• Overview and Use Cases
• Building the Suffix Array (Doubling)
• LCP Array via Kasai
• Applications
• Notes and Optimizations
• Exercises

• Suffix array (SA): array of starting indices of all suffixes in lexicographic order.
• LCP array: LCP[i] = longest common prefix of suffixes SA[i] and SA[i-1].
• Use cases: substring queries, distinct substrings count, longest repeated substring, string compression.

// SA construction by doubling + stable sort on (rank[i], rank[i+k])
function buildSA(s) {
  const n = s.length;
  const sa = Array.from({length: n}, (_, i) => i);
  let r = Array.from({length: n}, (_, i) => s.charCodeAt(i));
  let tmp = Array(n).fill(0);
  for (let k = 1; k < n; k <<= 1) {
    sa.sort((a,b) => r[a] - r[b] || ((a + k < n ? r[a+k] : -1) - (b + k < n ? r[b+k] : -1)));
    tmp[sa[0]] = 0;
    for (let i = 1; i < n; i++) {
      const a = sa[i-1], b = sa[i];
      const same = r[a] === r[b] && (a + k < n ? r[a+k] : -1) === (b + k < n ? r[b+k] : -1);
      tmp[b] = tmp[a] + (same ? 0 : 1);
    }
    for (let i = 0; i < n; i++) r[i] = tmp[i];
    if (r[sa[n-1]] === n-1) break; // all ranks unique
  }
  return sa;
}

• Notes: Use radix/counting sort on pairs to get O(n log n) with good constants.
• Terminator: commonly append a sentinel like '$' smaller than any char to avoid bounds checks.

// Kasai's algorithm: O(n) from SA
function buildLCP(s, sa) {
  const n = s.length;
  const rank = Array(n).fill(0);
  for (let i = 0; i < n; i++) rank[sa[i]] = i;
  const lcp = Array(n).fill(0);
  let k = 0;
  for (let i = 0; i < n; i++) {
    const r = rank[i];
    if (r === 0) { k = 0; continue; }
    const j = sa[r - 1];
    while (i + k < n && j + k < n && s[i + k] === s[j + k]) k++;
    lcp[r] = k;
    if (k > 0) k--;
  }
  return lcp; // lcp[0] is 0 by convention
}

• Idea: reuse previous LCP minus one as a lower bound when sliding one position forward.

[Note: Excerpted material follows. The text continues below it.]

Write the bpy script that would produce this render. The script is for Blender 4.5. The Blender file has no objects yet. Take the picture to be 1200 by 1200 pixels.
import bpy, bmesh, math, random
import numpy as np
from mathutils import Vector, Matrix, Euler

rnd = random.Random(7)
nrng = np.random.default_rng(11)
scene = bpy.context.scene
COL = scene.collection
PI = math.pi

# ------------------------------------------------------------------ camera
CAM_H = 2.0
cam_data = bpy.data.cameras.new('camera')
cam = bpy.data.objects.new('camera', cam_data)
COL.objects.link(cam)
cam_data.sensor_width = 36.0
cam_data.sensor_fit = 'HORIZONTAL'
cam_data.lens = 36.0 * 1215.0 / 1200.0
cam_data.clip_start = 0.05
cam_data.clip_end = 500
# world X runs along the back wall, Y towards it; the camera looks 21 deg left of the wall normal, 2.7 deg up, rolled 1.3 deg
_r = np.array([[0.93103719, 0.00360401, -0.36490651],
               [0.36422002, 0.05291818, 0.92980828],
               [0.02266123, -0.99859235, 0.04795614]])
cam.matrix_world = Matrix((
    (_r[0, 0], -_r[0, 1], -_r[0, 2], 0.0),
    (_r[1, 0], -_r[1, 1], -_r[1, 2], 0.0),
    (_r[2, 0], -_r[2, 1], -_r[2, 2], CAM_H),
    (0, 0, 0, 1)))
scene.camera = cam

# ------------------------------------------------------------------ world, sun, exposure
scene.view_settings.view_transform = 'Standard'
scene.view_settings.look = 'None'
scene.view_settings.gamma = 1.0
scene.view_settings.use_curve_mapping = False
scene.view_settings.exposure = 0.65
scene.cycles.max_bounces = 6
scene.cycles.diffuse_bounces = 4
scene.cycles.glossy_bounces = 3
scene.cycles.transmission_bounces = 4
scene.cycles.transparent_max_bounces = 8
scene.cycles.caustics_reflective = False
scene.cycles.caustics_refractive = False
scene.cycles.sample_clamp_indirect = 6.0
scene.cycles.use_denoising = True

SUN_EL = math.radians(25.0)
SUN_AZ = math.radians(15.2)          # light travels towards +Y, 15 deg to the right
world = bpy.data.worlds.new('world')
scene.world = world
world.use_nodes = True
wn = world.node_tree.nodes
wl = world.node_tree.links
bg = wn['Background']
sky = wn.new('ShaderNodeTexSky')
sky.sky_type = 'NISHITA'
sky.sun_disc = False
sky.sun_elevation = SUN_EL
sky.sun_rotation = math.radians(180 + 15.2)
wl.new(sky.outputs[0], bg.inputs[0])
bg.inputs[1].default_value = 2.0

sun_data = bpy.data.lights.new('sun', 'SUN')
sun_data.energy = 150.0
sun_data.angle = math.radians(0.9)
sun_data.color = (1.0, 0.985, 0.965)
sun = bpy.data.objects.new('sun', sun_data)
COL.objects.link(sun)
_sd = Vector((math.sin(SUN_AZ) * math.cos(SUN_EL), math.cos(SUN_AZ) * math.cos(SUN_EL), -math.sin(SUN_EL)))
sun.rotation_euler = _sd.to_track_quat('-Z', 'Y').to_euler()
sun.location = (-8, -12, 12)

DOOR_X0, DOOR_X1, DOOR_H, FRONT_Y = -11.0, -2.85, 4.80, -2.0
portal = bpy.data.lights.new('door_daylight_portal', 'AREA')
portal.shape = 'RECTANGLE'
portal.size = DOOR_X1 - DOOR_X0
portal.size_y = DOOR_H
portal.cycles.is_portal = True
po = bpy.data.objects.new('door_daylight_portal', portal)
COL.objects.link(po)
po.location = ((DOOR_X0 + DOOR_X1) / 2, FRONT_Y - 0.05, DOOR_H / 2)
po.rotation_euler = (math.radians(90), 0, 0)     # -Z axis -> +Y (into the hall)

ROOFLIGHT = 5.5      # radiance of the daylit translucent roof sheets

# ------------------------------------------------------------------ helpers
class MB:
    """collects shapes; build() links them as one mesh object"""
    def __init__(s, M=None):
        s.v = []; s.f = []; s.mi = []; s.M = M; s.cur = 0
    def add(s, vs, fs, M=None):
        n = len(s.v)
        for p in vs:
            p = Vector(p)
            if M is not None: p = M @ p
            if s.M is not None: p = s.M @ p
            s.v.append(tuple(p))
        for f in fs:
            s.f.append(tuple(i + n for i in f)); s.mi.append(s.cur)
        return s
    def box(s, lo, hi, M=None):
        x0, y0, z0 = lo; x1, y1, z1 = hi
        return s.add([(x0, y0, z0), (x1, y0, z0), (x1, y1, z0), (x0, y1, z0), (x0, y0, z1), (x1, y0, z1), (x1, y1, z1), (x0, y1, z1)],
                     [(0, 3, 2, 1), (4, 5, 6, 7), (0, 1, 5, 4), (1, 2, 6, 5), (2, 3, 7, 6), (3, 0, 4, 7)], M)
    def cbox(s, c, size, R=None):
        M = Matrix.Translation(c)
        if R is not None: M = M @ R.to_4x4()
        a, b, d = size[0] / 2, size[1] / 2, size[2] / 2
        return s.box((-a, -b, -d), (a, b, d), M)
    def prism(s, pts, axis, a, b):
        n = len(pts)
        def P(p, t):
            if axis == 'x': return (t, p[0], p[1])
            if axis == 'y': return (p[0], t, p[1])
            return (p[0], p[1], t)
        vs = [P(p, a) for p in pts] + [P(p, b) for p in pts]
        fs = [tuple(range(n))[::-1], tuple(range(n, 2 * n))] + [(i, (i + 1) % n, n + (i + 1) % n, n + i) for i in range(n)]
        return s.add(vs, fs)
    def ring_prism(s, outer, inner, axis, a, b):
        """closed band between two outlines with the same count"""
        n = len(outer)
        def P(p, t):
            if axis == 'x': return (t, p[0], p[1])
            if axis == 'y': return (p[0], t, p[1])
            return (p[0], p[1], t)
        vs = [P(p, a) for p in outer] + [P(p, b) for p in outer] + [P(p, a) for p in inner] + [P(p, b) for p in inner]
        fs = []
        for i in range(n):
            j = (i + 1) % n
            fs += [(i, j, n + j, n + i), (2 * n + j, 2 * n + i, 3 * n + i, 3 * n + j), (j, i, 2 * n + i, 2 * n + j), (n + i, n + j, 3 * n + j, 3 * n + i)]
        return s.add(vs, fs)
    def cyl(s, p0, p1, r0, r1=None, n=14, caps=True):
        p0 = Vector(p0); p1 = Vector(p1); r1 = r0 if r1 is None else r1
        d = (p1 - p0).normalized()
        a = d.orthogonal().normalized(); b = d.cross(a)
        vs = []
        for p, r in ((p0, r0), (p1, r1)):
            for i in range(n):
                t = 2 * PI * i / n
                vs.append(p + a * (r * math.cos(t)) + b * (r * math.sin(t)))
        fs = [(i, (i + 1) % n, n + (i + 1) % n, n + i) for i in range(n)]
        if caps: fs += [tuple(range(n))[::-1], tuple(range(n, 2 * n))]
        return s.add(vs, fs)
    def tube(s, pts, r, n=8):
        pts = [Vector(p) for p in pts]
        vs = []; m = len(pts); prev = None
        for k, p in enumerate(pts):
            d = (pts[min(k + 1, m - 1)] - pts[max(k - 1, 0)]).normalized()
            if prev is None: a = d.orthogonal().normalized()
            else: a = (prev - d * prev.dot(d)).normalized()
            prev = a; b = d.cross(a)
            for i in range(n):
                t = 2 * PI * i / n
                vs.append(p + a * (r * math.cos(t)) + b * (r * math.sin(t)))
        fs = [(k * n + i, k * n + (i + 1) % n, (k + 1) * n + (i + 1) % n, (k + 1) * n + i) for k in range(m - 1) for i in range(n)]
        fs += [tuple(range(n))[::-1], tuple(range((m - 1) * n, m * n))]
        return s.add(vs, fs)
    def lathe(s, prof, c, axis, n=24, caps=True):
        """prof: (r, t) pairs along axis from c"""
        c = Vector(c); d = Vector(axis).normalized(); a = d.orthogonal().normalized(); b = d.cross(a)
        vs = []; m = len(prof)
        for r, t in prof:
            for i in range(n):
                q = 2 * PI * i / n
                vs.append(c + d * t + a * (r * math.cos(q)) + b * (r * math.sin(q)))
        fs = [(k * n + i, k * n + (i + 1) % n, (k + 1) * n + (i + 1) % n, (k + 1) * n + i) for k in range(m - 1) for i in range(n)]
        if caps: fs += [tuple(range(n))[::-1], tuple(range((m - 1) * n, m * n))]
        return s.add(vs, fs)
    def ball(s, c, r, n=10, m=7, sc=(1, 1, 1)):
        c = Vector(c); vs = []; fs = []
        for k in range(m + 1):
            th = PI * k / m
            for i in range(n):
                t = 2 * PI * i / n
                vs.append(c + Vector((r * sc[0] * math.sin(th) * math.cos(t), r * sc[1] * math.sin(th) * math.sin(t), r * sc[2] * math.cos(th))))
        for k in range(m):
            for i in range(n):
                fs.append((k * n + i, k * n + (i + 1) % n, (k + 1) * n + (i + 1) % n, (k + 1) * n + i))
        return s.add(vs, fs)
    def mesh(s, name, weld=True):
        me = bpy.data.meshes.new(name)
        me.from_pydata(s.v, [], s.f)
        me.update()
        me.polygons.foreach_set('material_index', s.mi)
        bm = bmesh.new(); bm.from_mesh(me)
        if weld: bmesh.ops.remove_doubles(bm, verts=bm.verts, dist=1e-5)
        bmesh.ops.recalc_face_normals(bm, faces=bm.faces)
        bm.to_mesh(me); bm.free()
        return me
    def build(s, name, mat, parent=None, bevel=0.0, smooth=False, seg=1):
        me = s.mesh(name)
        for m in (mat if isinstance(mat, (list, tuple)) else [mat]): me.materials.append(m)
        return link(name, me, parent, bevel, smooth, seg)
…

// Number of distinct substrings of s: n*(n+1)/2 - sum(LCP)
function countDistinctSubstrings(s) {
  const sa = buildSA(s), lcp = buildLCP(s, sa);
  const n = s.length;
  const total = n * (n + 1) / 2;
  const overlap = lcp.reduce((a,b) => a + b, 0);
  return total - overlap;
}

// Longest repeated substring length = max(LCP)
function longestRepeatedSubstringLength(s) {
  const sa = buildSA(s), lcp = buildLCP(s, sa);
  return Math.max(...lcp);
}

// Pattern search via binary search on SA
function findPattern(s, sa, p) {
  let lo = 0, hi = sa.length;
  const cmp = (i) => s.slice(i, i + p.length).localeCompare(p);
  // lower bound
  while (lo < hi) {
    const mid = (lo + hi) >> 1;
    if (cmp(sa[mid]) < 0) lo = mid + 1; else hi = mid;
  }
  const start = lo; hi = sa.length;
  // upper bound
  while (lo < hi) {
    const mid = (lo + hi) >> 1;
    if (cmp(sa[mid]) <= 0) lo = mid + 1; else hi = mid;
  }
  const end = lo;
  return sa.slice(start, end); // starting indices of matches
}

• SA-IS / DC3: linear-time construction algorithms with more complex implementations.
• Memory: prefer typed arrays for large inputs.
• Unicode: careful with code points vs. code units in JavaScript.

1. Implement SA via radix sort on pairs to speed up the doubling step.
2. Compute the longest common substring between two strings using SA + LCP on s1#s2.
3. Use SA to list all occurrences of a pattern and compare vs. KMP.